Une impasse politique
Les responsables politiques des différents mouvements du centre et de la droite, inquiets pour leur survie politique, cherchent à se regrouper dans une grande formation politique capable de peser lors des prochaines élections. Ils ont bricolé dans l’urgence pendant l’été ce projet de « droite moderne ». On connaissait en effet jusqu’à présent les trois grandes familles de la droite théorisées par René Rémond dans son ouvrage, « Les Droites en France » (Aubier), à savoir une droite légitimiste, une droite orléaniste ou libérale et une droite bonapartiste. Une nouvelle droite vient d’être inventée : la « droite « moderne » qui repose sur les mêmes bases idéologiques que tous ceux qui ont rallié Macron en 2017. Il s’agit de l’alliance entre le libéralisme de droite dénaturé en un libéralisme mondialisé, et un libéralisme de gauche qui est un libéralisme sociétal. Ce dernier permet d’éliminer tous les archaïsmes sociaux qui sont des obstacles entre les individus et le marché. La gauche s’est ralliée au libéralisme mondialisé et la droite au libéralisme sociétal. Les auteurs de ce projet n’ont pas deux mais trois trains de retard sur Macron.

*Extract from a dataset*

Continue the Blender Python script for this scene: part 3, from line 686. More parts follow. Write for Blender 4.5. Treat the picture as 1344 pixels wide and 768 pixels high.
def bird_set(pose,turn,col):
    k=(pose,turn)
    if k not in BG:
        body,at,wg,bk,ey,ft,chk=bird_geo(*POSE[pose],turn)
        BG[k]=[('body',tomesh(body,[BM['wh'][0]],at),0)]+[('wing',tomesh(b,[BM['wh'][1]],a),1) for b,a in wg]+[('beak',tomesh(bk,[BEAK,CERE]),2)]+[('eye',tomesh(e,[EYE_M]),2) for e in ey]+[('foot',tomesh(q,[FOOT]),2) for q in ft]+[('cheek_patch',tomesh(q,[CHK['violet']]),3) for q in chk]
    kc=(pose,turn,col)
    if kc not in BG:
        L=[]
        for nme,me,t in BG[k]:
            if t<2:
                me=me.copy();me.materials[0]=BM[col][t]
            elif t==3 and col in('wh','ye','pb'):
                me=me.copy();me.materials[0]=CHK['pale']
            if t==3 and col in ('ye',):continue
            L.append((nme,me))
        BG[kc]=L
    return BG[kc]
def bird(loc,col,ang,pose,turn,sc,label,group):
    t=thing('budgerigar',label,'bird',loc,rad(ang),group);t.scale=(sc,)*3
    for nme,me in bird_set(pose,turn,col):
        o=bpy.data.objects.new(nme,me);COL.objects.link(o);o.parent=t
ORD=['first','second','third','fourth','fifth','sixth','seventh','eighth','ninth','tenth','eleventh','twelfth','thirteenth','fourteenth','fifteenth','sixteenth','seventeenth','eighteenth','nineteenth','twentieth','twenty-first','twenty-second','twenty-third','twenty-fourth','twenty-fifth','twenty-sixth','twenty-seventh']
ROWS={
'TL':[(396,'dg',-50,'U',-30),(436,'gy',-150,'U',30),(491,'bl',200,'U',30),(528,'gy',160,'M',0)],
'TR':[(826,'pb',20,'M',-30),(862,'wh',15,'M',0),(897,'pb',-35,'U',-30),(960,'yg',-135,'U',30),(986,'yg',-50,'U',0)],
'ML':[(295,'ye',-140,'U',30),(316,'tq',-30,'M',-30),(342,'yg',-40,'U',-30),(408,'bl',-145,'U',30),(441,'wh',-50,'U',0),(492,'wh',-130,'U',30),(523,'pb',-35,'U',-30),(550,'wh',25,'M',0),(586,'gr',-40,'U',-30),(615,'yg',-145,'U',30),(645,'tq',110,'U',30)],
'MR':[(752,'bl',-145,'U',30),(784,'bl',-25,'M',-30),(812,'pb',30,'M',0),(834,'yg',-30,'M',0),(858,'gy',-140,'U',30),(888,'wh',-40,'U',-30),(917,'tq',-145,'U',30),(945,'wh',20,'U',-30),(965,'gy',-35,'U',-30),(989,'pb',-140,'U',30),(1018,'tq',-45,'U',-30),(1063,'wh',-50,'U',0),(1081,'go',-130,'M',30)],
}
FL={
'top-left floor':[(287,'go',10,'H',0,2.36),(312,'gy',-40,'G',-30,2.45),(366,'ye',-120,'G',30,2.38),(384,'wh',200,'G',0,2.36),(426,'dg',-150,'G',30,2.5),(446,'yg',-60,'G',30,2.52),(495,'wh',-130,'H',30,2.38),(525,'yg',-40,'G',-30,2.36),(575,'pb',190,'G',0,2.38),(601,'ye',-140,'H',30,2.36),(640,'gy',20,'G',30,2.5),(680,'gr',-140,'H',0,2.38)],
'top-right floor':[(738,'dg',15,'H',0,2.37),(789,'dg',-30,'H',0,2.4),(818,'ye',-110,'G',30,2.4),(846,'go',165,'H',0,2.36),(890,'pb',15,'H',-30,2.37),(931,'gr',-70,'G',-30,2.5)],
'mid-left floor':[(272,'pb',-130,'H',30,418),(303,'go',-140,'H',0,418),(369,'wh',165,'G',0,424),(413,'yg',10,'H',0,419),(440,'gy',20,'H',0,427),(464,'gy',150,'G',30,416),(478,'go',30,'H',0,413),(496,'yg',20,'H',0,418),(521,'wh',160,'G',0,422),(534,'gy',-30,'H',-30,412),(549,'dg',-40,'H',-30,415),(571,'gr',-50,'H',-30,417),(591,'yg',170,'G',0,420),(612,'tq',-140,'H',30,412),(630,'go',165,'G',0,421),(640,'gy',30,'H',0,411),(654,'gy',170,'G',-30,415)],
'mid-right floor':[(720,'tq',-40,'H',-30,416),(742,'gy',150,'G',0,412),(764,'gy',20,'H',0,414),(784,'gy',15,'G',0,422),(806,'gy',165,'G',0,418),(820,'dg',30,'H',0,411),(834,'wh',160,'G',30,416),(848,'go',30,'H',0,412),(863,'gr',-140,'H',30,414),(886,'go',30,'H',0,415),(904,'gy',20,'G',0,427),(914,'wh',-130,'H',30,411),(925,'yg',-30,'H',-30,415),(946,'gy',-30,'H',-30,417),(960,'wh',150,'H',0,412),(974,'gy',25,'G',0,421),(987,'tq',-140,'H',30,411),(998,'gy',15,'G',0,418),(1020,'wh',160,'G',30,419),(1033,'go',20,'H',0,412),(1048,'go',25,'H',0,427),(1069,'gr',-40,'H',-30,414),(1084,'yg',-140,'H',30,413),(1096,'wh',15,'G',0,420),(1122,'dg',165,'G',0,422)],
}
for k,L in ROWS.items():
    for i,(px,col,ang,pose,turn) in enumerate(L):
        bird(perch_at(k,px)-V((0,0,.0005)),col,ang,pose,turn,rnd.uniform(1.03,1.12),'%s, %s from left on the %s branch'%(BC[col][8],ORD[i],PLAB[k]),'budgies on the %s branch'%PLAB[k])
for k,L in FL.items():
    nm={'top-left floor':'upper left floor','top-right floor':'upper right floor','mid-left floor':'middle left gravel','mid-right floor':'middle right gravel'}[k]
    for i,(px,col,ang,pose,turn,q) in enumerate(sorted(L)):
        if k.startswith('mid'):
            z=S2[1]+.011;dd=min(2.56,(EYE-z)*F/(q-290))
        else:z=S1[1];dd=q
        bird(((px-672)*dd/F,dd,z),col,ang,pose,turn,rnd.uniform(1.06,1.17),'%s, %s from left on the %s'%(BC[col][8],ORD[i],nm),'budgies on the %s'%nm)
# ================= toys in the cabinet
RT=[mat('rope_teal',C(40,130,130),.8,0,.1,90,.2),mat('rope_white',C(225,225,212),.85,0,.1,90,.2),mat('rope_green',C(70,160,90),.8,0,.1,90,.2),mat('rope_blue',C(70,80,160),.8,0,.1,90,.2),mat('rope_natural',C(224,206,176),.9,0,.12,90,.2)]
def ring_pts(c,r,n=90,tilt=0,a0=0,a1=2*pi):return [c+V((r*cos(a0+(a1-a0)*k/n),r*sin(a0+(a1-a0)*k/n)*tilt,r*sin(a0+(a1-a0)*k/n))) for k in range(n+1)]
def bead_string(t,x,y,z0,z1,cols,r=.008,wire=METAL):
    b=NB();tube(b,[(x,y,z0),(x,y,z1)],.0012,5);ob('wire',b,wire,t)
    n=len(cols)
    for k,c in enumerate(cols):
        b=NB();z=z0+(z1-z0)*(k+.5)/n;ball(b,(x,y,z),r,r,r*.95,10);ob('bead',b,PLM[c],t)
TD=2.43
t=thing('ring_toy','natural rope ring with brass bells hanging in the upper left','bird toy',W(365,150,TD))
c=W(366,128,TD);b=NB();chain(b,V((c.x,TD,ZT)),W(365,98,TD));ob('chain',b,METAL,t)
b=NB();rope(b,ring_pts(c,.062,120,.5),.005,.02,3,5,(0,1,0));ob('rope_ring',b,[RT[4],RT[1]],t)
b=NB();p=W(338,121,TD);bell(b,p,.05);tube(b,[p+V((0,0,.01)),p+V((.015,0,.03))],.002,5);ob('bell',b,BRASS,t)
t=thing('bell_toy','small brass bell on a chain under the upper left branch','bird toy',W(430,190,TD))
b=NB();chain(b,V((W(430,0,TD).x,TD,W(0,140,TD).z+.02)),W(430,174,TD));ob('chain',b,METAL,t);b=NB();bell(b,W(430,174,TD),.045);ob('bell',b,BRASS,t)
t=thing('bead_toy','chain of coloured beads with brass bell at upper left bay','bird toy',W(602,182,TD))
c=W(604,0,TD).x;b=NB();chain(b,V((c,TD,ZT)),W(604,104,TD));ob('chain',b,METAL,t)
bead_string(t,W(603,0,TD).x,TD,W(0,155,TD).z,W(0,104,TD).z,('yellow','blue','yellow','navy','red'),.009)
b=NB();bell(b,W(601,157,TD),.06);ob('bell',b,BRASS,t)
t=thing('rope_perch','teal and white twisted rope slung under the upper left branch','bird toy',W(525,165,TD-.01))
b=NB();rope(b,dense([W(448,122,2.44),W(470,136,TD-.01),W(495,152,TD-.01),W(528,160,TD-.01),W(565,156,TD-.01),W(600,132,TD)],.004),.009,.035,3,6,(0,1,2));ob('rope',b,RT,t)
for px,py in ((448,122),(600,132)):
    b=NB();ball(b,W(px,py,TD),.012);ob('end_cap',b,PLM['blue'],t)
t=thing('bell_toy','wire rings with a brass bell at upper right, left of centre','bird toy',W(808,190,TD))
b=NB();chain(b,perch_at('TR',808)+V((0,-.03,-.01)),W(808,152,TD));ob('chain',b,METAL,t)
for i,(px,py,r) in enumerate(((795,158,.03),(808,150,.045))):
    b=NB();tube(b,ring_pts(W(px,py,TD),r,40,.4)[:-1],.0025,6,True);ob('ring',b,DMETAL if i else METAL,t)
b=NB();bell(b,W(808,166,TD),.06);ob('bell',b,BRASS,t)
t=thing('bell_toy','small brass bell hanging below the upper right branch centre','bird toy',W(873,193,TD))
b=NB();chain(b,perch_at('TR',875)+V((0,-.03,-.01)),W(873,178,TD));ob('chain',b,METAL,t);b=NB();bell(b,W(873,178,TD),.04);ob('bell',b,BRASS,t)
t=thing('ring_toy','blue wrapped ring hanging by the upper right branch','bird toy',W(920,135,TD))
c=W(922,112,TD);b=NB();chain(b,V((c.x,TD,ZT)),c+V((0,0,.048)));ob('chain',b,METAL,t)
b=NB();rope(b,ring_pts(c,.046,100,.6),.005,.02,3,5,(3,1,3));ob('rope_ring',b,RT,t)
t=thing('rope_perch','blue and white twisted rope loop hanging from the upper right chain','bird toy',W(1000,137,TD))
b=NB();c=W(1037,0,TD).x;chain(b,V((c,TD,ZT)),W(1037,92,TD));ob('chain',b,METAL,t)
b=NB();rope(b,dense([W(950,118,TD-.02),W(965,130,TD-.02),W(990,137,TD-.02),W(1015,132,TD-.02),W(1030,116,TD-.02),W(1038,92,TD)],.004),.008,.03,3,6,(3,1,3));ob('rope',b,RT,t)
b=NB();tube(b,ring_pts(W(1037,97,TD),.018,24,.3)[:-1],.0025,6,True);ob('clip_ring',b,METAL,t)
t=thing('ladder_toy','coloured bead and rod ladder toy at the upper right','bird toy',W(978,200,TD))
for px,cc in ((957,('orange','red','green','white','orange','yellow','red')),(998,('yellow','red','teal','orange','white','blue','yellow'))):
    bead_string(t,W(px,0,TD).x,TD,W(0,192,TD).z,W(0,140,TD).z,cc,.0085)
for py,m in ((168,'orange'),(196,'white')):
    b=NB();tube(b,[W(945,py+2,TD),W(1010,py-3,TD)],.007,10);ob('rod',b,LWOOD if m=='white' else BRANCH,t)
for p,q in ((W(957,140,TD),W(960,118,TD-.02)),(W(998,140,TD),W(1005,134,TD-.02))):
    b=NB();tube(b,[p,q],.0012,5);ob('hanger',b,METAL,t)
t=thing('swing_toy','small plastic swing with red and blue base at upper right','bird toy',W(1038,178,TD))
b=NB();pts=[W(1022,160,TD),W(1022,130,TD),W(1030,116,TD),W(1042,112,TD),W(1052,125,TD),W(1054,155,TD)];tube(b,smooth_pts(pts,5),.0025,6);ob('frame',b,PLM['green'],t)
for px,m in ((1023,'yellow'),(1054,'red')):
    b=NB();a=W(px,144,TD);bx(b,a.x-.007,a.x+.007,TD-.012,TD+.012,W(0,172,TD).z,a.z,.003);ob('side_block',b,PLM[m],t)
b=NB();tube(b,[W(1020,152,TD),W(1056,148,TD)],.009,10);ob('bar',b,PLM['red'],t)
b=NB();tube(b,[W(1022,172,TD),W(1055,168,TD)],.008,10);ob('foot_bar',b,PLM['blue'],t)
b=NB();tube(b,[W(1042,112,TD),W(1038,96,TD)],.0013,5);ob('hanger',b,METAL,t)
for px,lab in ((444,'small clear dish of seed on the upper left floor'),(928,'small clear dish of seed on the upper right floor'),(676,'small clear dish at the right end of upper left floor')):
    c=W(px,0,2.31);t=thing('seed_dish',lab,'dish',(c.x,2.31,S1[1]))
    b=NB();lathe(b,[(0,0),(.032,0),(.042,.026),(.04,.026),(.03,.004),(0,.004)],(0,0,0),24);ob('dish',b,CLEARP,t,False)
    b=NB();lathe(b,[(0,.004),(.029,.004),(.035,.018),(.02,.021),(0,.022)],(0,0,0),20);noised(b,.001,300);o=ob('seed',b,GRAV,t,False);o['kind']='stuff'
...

Que veulent exactement les auteurs de ce projet ?
Comment cette droite pourra-t-elle se démarquer du mouvement « En marche » ? Il ne peut exister deux forces politiques s’appuyant sur les mêmes bases idéologiques. L’effet de ce bricolage politique risque de troubler encore un peu plus les électeurs et renforcer le vote pour les populistes. Les auteurs de ce projet sont prêts à se débarrasser des « valeurs chrétiennes » pour une manœuvre électorale aux résultats incertains. Ils passeront pour des opportunistes sans aucune conviction. Pour F.-X. Bellamy, l’unité « ne se fera pas sans une vrai clarté sur le fond » mais ces politiques, adeptes de pratiques dignes de la IVème République, en sont-ils encore capables ? Le drame, c’est que l’on est confronté à une situation identique à gauche, qui ne peut que déboucher sur une crise institutionnelle grave puisqu’il n’y aura plus qu’un seul parti de gouvernement sans aucune opposition crédible rendant toute alternance impossible.